__SOURCE MATERIAL__.
#####
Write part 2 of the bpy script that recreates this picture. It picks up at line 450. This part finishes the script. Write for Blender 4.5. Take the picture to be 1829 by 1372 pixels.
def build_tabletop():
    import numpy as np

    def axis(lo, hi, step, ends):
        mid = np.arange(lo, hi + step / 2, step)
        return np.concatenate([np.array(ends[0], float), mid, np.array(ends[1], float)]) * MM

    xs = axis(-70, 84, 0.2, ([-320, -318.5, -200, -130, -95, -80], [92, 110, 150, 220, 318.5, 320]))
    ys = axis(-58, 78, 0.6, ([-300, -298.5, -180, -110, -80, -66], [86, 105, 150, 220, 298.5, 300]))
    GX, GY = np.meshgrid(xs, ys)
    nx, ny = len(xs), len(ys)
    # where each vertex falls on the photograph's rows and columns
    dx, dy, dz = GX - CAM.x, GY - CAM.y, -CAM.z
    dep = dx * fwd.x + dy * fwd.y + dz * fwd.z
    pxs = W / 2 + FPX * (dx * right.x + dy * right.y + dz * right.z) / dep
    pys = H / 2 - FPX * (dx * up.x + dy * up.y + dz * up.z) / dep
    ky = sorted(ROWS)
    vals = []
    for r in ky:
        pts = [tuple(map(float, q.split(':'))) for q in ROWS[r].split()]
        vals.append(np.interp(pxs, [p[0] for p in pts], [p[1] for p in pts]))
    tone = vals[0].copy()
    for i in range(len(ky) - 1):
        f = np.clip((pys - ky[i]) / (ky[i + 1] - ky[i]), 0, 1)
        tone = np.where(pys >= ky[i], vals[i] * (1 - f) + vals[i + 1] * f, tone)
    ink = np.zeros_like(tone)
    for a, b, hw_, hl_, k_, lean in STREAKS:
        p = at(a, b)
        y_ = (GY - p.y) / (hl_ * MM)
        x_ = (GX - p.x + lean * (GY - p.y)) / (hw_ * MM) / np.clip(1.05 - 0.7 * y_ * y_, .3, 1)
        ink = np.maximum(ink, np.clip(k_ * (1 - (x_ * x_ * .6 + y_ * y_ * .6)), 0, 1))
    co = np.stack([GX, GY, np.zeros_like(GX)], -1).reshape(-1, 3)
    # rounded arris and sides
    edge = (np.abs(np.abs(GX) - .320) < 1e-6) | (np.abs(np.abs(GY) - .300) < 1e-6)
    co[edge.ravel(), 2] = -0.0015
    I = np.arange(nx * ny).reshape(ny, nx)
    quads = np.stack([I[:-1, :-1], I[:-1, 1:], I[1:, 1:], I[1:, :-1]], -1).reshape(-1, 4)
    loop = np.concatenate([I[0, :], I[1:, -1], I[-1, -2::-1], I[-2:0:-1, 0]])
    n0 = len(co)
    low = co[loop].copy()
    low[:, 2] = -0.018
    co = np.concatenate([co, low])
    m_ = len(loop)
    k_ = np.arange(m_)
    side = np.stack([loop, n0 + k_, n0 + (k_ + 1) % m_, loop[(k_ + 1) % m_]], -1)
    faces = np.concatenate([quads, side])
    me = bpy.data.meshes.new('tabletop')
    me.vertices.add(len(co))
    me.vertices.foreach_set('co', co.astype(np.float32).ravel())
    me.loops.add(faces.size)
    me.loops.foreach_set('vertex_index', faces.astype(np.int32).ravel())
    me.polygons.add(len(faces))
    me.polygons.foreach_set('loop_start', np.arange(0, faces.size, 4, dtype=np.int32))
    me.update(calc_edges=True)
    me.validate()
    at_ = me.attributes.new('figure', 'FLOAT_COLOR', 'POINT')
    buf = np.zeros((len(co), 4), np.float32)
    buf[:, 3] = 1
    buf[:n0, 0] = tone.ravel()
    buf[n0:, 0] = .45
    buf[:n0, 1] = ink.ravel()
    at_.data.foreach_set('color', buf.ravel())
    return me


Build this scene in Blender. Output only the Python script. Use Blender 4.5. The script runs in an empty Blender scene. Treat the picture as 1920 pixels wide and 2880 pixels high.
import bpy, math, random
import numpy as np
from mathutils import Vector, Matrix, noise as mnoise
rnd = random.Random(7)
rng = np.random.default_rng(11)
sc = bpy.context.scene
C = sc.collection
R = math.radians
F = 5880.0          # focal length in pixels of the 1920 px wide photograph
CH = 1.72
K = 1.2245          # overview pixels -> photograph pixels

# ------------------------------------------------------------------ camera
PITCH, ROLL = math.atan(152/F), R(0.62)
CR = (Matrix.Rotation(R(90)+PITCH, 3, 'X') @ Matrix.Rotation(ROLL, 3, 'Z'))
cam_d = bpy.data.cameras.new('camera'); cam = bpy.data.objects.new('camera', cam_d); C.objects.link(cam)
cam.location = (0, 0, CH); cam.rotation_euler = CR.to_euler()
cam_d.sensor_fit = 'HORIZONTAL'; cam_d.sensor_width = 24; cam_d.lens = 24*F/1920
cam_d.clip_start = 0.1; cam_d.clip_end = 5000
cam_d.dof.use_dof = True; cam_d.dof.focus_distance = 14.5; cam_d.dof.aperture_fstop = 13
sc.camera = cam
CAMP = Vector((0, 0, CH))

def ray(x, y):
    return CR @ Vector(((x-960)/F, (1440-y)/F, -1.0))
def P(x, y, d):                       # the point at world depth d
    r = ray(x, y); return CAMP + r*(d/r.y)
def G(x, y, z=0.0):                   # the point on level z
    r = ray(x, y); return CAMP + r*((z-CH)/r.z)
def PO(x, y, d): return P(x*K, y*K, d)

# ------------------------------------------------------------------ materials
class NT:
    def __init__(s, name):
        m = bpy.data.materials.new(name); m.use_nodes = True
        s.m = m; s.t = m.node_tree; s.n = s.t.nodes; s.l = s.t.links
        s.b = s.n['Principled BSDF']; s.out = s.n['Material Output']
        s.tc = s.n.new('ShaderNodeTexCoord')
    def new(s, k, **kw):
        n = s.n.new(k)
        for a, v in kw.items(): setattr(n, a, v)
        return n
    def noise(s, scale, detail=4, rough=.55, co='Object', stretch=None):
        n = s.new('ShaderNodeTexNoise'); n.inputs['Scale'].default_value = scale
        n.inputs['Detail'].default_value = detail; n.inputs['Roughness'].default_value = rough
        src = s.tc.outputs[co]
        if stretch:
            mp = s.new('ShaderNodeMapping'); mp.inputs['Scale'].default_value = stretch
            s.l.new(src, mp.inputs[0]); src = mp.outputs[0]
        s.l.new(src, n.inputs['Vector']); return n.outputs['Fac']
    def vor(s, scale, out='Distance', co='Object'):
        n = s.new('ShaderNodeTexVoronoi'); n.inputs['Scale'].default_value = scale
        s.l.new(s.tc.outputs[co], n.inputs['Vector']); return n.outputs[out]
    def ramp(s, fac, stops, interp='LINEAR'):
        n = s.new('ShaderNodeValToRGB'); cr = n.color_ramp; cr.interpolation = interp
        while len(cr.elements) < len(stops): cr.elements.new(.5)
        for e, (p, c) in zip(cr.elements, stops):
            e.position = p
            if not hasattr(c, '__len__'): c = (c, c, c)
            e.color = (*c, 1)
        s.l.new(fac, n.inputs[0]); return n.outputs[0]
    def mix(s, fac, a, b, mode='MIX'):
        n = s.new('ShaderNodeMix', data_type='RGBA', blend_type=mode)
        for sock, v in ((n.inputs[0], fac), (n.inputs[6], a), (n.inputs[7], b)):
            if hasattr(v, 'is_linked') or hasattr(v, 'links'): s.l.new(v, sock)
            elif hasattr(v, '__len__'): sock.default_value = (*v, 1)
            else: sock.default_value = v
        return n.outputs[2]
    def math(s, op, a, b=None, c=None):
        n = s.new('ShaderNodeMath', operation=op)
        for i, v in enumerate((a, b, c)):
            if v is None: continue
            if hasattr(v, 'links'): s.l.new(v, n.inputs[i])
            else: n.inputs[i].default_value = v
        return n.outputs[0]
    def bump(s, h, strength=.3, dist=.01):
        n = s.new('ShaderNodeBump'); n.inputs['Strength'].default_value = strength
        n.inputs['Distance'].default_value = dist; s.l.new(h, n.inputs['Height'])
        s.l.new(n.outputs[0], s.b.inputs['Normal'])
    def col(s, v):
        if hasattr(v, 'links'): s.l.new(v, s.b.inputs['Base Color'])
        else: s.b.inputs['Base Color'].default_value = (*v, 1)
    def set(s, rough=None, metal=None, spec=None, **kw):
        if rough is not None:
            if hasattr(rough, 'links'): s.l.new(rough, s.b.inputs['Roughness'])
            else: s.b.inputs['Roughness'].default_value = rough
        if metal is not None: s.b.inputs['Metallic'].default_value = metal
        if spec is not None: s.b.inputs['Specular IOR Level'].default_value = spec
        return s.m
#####
__GIVEN EXERCISE__. Starting with the first line of the records, repeat every line up to and including the one containing "float)]) * MM", and nothing else.

__EXERCISE RESULT__.
Write part 2 of the bpy script that recreates this picture. It picks up at line 450. This part finishes the script. Write for Blender 4.5. Take the picture to be 1829 by 1372 pixels.
def build_tabletop():
    import numpy as np

    def axis(lo, hi, step, ends):
        mid = np.arange(lo, hi + step / 2, step)
        return np.concatenate([np.array(ends[0], float), mid, np.array(ends[1], float)]) * MM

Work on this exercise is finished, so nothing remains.